* [SUPPLIED RECORDS]
################

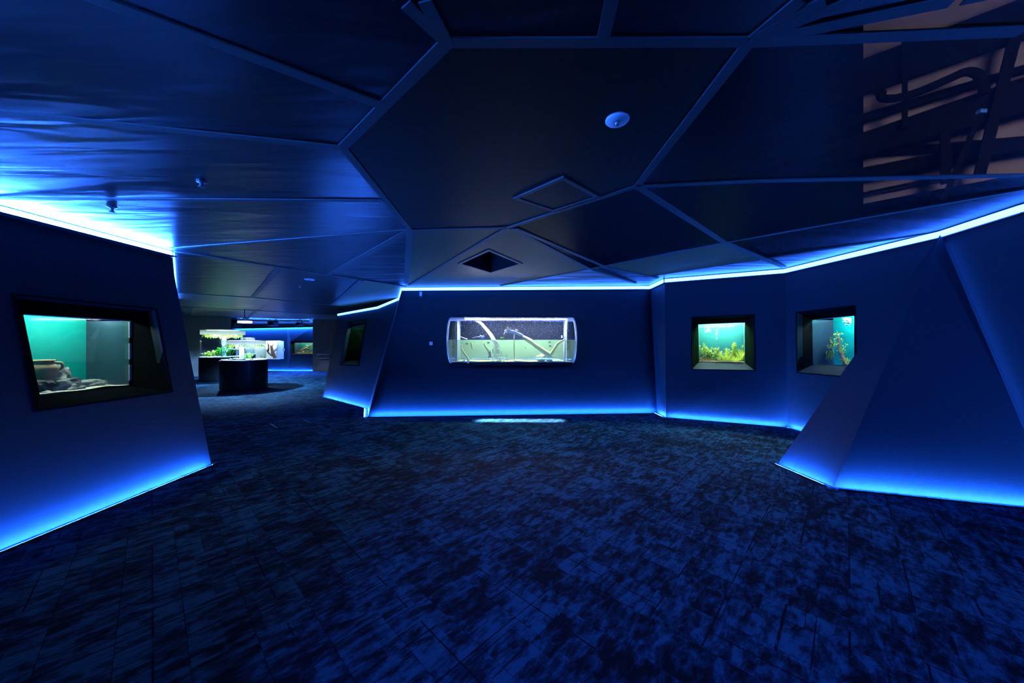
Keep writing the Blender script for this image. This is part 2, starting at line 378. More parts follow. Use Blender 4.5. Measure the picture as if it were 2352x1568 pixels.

################

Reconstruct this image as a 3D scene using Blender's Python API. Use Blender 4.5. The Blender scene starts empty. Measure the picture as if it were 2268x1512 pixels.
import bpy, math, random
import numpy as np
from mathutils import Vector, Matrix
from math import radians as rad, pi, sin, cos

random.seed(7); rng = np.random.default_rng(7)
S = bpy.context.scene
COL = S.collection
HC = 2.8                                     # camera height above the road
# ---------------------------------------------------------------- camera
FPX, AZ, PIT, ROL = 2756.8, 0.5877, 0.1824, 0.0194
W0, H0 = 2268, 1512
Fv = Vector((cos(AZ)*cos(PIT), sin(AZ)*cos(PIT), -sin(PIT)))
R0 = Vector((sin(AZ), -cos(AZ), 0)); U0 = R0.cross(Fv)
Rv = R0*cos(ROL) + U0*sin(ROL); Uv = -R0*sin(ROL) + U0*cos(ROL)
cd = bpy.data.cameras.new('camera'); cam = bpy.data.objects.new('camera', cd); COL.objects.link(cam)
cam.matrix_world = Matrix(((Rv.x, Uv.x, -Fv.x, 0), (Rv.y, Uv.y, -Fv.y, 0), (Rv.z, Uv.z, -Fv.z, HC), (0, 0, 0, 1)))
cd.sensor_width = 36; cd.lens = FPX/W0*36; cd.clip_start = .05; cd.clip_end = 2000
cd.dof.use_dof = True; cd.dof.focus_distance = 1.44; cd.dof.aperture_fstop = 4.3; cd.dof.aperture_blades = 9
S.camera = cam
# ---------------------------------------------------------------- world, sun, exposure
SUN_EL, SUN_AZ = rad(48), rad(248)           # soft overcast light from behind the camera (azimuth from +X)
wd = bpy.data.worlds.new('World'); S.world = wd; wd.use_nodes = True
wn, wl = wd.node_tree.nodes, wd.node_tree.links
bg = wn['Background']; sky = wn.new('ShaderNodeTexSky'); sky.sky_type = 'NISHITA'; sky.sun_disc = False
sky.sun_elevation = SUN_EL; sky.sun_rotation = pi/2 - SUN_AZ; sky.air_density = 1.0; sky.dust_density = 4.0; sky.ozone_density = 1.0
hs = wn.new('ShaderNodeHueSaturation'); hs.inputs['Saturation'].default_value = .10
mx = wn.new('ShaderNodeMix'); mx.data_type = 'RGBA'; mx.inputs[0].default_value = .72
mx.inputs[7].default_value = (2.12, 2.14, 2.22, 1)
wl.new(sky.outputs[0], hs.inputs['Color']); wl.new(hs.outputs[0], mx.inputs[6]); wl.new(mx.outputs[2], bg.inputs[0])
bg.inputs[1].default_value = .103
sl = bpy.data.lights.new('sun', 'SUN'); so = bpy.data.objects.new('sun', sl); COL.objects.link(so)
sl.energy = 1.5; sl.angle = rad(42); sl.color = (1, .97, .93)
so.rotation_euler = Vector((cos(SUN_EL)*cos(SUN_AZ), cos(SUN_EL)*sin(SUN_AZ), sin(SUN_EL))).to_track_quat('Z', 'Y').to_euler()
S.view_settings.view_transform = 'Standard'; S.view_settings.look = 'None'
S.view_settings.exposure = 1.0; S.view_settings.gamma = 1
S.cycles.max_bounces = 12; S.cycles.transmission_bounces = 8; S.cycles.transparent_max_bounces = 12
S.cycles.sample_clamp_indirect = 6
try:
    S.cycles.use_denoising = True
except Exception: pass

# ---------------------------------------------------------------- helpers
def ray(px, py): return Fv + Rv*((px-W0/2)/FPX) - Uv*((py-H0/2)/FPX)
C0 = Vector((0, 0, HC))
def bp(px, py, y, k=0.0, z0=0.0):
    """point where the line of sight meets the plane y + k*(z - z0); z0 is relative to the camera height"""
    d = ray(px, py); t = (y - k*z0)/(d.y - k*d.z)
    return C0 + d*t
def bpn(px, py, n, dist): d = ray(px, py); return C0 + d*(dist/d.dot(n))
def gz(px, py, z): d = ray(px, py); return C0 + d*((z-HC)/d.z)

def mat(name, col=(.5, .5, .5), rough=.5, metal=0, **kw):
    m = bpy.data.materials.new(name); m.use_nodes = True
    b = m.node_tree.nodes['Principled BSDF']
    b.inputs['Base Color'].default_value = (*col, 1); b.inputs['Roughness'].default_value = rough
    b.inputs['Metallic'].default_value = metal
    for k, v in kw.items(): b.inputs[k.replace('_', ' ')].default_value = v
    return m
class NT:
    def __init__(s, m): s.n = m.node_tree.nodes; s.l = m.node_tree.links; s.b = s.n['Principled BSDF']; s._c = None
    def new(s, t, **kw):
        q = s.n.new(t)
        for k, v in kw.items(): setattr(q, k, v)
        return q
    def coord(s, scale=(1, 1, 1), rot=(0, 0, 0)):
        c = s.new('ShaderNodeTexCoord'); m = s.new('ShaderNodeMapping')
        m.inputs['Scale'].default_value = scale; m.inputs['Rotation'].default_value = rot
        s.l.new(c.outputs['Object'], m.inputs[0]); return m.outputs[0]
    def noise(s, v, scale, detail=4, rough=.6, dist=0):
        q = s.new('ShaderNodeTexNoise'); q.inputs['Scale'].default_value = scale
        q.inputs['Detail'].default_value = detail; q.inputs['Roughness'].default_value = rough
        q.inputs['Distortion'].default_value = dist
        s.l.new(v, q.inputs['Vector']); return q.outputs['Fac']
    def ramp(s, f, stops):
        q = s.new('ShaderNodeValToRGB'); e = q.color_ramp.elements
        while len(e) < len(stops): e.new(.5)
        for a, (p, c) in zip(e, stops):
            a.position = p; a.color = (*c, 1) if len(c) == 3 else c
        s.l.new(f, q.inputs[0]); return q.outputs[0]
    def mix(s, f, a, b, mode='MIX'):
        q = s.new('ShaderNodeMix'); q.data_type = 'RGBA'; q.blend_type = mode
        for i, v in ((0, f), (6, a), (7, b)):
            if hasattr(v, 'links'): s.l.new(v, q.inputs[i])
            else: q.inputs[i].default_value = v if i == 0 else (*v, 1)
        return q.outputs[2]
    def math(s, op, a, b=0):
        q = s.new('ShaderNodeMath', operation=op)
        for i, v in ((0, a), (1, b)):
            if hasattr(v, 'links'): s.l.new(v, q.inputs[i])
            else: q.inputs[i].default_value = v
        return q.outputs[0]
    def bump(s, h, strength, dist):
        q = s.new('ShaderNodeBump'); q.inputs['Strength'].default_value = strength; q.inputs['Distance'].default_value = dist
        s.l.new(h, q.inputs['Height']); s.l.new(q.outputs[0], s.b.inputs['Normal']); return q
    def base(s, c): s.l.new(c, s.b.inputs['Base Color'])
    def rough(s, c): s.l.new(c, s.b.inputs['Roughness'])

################

The lines to transcribe begin at the line with "Reconstruct this image" and end at the line with "from math import radians as rad, pi, sin, cos"; copy them exactly, both ends included.

* [RESULT FOR THIS TASK]
Reconstruct this image as a 3D scene using Blender's Python API. Use Blender 4.5. The Blender scene starts empty. Measure the picture as if it were 2268x1512 pixels.
import bpy, math, random
import numpy as np
from mathutils import Vector, Matrix
from math import radians as rad, pi, sin, cos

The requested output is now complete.